Broadcasters have argued that the use of individual antennas is a mere technicality meant to circumvent copyright law and threatens their ability to produce marquee sports or awards show events, including the Academy Awards, the Grammys and the Super Bowl. CBS, Fox and Univision television networks are among those that say they might end their free broadcasts and become a subscription-only channel like CNN, Nickelodeon and Discovery if Aereo is successful.

This comes as Aereo announced Tuesday that it has secured $34 million in additional funding from outside investors to help it expand beyond the 10 metropolitan areas it currently serves. It will also allow Aereo to develop apps for additional devices, such as Internet-connected TVs and game consoles and battle copyright-infringement lawsuits filed by broadcasters like the one before the Supreme Court.

Justice Samuel Alito is not taking part in the Aereo arguments but the court did not give a reason.

The Aereo case was one of eight the court decided to grant Friday, most of which will be argued in April. Included in those are complaints by an anti-abortion group in Ohio over a state law that bars false statements about political candidates or ballot initiatives and a labelling dispute between POM Wonderful and the Coca-Cola Co. over a pomegranate- and blueberry-flavoured drink made up almost entirely of apple and grape juices.
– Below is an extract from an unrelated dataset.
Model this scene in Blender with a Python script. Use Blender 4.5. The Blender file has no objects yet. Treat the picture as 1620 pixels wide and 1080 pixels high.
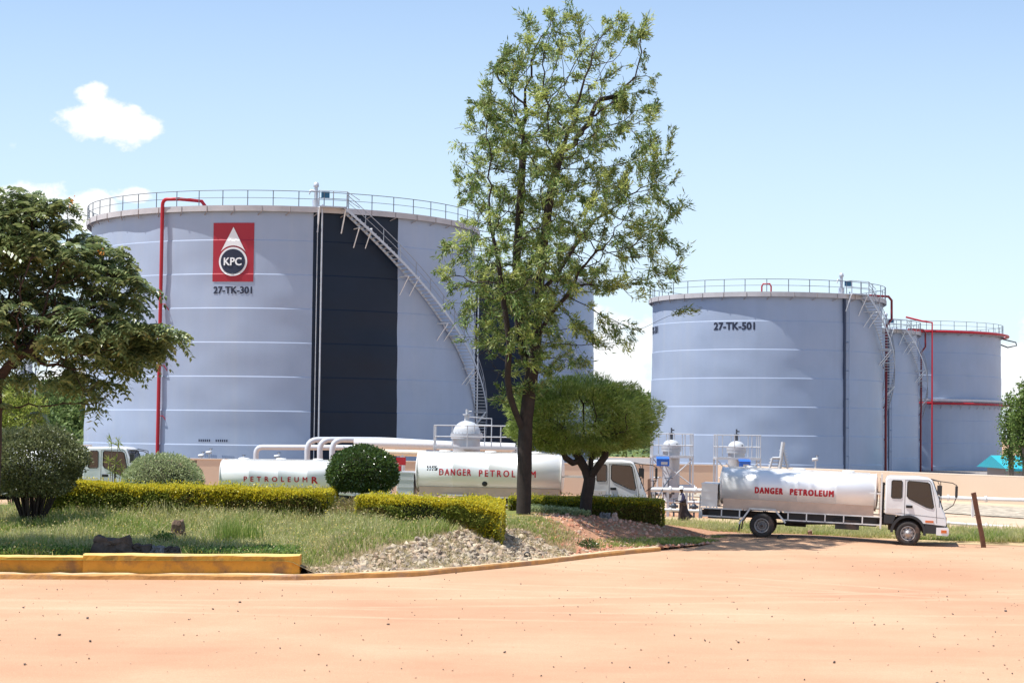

The court also said it will take up an aspect of the long-running fight between Argentina and hedge funds that are trying to collect a billion-dollar judgment on debts stemming from the country's 2001 crisis. The new case centres on efforts by the hedge funds to locate where Argentina keeps assets in banks in the U.S. and around the world. Argentina is appealing a lower court ruling upholding subpoenas issued to two banks in New York.